Question

What is the sum of all positive integers x such that \[\dfrac{{{x}^{3}}-x+15}{\left( x+1 \right)\left( x-1 \right)}\] is an integer.
(a) 2
(b) 4
(c) 6
(d) 8

Answer 1

Hint: We start solving the problem by finding the values of x at which the given function is not defined. We then simplify the given function \[\dfrac{{{x}^{3}}-x+15}{\left( x+1 \right)\left( x-1 \right)}\] as $x+\dfrac{15}{{{x}^{2}}-1}$ by making necessary calculations. We then find the positive integer values of x such that \[\dfrac{15}{{{x}^{2}}-1}\] will become an integer. We then add the obtained positive integer values of x to get the required result.

Complete step-by-step solution
According to the problem, we need to find the sum of all positive integers x such that \[\dfrac{{{x}^{3}}-x+15}{\left( x+1 \right)\left( x-1 \right)}\] is an integer.
We can see that the function \[\dfrac{{{x}^{3}}-x+15}{\left( x+1 \right)\left( x-1 \right)}\] is not defined at $x=-1$ and $x=1$.
So, the values of x cannot be equal to 1 as x should be positive integers.
Now, let us simplify the given function \[\dfrac{{{x}^{3}}-x+15}{\left( x+1 \right)\left( x-1 \right)}\].
So, we have \[\dfrac{{{x}^{3}}-x+15}{\left( x+1 \right)\left( x-1 \right)}=\dfrac{x\left( {{x}^{2}}-1 \right)+15}{{{x}^{2}}-1}\].
$\Rightarrow \dfrac{{{x}^{3}}-x+15}{\left( x+1 \right)\left( x-1 \right)}=x+\dfrac{15}{{{x}^{2}}-1}$.
We need to find the values of x (positive integer values) in which \[\dfrac{15}{{{x}^{2}}-1}\] is an integer.
We know that the factors of 15 are 1, 3, 5, and 15.
So, let us find the values of x for which ${{x}^{2}}-1=1,3,5,15$.
Now, we have ${{x}^{2}}-1=1$.
$\Rightarrow {{x}^{2}}=2$.
$\Rightarrow x=\sqrt{2}$, which is not an integer.
Now, we have ${{x}^{2}}-1=3$.
$\Rightarrow {{x}^{2}}=4$.
$\Rightarrow x=2$, which is an integer.
Now, we have ${{x}^{2}}-1=5$.
$\Rightarrow {{x}^{2}}=6$.
$\Rightarrow x=\sqrt{6}$, which is not an integer.
Now, we have ${{x}^{2}}-1=15$.
$\Rightarrow {{x}^{2}}=16$.
$\Rightarrow x=4$, which is an integer.
So, we have found that the positive integer values of x are 2, 4 in order to get \[\dfrac{{{x}^{3}}-x+15}{\left( x+1 \right)\left( x-1 \right)}\] as an integer.
Let us find the sum of the obtained positive integer values of x.
So, the sum is $2+4=6$.
$\therefore$The correct option for the given problem is (c).
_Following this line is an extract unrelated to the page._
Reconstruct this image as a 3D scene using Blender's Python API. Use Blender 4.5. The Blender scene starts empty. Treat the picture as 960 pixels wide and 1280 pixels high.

Note: Whenever we get this type of problem, we should first resolve it to a sum of smaller fractions to make calculations easier. We should only consider positive integers of x while solving this problem as many students will neglect this condition. We can also find the product of the obtained values of x. Similarly, we can expect problems to find the domain and range of the given function \[\dfrac{{{x}^{3}}-x+15}{\left( x+1 \right)\left( x-1 \right)}\].